### [DATA SECTION]
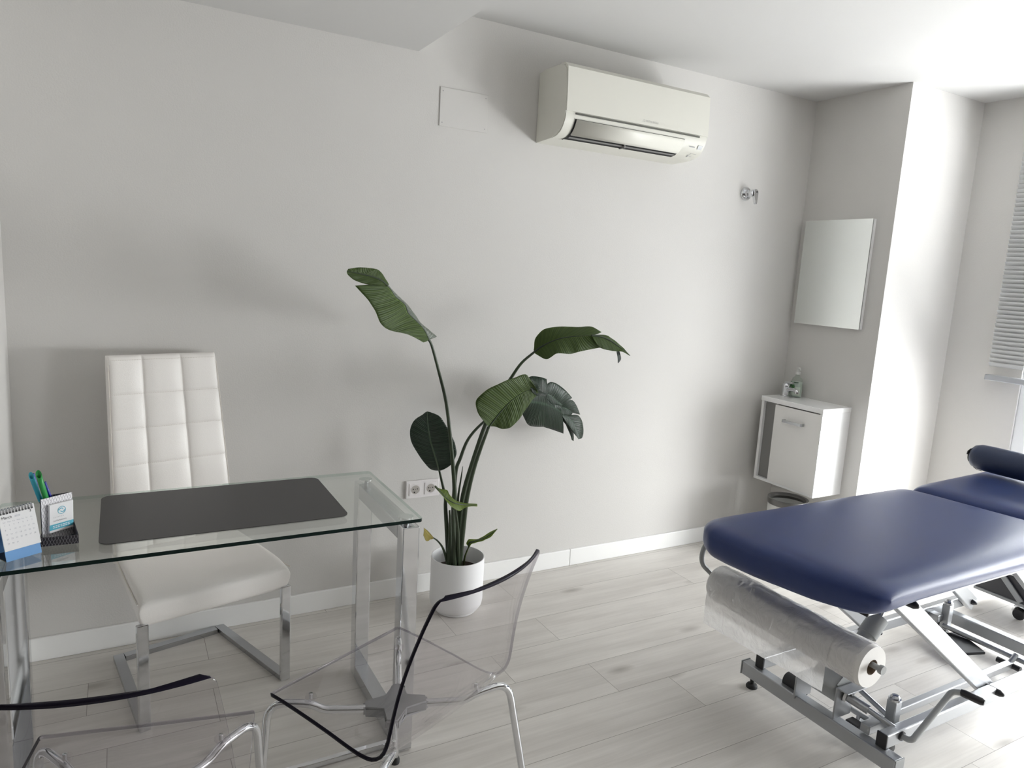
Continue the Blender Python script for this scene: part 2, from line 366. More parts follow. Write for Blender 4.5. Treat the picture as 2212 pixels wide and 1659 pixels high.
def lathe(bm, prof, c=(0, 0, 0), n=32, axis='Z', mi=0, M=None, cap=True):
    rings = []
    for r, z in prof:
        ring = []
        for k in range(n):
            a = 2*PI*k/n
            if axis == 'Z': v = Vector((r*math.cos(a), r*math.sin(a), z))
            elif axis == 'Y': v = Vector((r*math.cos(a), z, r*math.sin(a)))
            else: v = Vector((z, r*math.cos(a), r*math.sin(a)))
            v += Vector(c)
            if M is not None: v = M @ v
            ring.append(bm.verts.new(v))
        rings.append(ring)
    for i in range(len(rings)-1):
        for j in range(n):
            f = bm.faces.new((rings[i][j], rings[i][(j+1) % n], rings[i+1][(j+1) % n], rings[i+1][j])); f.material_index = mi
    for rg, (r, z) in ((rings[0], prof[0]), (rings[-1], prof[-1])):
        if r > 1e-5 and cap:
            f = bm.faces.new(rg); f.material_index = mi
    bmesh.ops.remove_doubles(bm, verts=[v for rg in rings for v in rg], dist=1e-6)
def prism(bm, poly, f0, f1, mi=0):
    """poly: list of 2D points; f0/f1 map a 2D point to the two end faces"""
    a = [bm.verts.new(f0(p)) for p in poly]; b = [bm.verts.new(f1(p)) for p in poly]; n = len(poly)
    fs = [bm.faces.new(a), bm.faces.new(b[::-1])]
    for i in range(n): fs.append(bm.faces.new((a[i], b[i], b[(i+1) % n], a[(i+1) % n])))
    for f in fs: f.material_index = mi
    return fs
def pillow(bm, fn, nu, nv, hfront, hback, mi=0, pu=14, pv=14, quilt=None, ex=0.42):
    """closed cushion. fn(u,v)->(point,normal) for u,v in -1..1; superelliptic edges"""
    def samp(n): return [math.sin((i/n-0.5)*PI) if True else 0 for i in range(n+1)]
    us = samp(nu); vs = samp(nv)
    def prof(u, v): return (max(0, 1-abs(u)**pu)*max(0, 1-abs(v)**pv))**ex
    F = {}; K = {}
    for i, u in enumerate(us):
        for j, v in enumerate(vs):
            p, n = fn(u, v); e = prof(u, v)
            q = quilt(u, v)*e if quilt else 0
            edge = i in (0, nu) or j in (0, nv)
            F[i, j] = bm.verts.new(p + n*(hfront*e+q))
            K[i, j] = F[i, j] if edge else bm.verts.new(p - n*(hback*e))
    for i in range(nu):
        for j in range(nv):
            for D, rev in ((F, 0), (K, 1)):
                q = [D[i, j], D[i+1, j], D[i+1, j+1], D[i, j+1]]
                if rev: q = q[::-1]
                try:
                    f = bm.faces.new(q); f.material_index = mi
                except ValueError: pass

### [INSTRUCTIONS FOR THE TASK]
Transcribe the material exactly, and leave out whatever pictures it holds.

### [FULL SOLUTION]
Continue the Blender Python script for this scene: part 2, from line 366. More parts follow. Write for Blender 4.5. Treat the picture as 2212 pixels wide and 1659 pixels high.
def lathe(bm, prof, c=(0, 0, 0), n=32, axis='Z', mi=0, M=None, cap=True):
    rings = []
    for r, z in prof:
        ring = []
        for k in range(n):
            a = 2*PI*k/n
            if axis == 'Z': v = Vector((r*math.cos(a), r*math.sin(a), z))
            elif axis == 'Y': v = Vector((r*math.cos(a), z, r*math.sin(a)))
            else: v = Vector((z, r*math.cos(a), r*math.sin(a)))
            v += Vector(c)
            if M is not None: v = M @ v
            ring.append(bm.verts.new(v))
        rings.append(ring)
    for i in range(len(rings)-1):
        for j in range(n):
            f = bm.faces.new((rings[i][j], rings[i][(j+1) % n], rings[i+1][(j+1) % n], rings[i+1][j])); f.material_index = mi
    for rg, (r, z) in ((rings[0], prof[0]), (rings[-1], prof[-1])):
        if r > 1e-5 and cap:
            f = bm.faces.new(rg); f.material_index = mi
    bmesh.ops.remove_doubles(bm, verts=[v for rg in rings for v in rg], dist=1e-6)
def prism(bm, poly, f0, f1, mi=0):
    """poly: list of 2D points; f0/f1 map a 2D point to the two end faces"""
    a = [bm.verts.new(f0(p)) for p in poly]; b = [bm.verts.new(f1(p)) for p in poly]; n = len(poly)
    fs = [bm.faces.new(a), bm.faces.new(b[::-1])]
    for i in range(n): fs.append(bm.faces.new((a[i], b[i], b[(i+1) % n], a[(i+1) % n])))
    for f in fs: f.material_index = mi
    return fs
def pillow(bm, fn, nu, nv, hfront, hback, mi=0, pu=14, pv=14, quilt=None, ex=0.42):
    """closed cushion. fn(u,v)->(point,normal) for u,v in -1..1; superelliptic edges"""
    def samp(n): return [math.sin((i/n-0.5)*PI) if True else 0 for i in range(n+1)]
    us = samp(nu); vs = samp(nv)
    def prof(u, v): return (max(0, 1-abs(u)**pu)*max(0, 1-abs(v)**pv))**ex
    F = {}; K = {}
    for i, u in enumerate(us):
        for j, v in enumerate(vs):
            p, n = fn(u, v); e = prof(u, v)
            q = quilt(u, v)*e if quilt else 0
            edge = i in (0, nu) or j in (0, nv)
            F[i, j] = bm.verts.new(p + n*(hfront*e+q))
            K[i, j] = F[i, j] if edge else bm.verts.new(p - n*(hback*e))
    for i in range(nu):
        for j in range(nv):
            for D, rev in ((F, 0), (K, 1)):
                q = [D[i, j], D[i+1, j], D[i+1, j+1], D[i, j+1]]
                if rev: q = q[::-1]
                try:
                    f = bm.faces.new(q); f.material_index = mi
                except ValueError: pass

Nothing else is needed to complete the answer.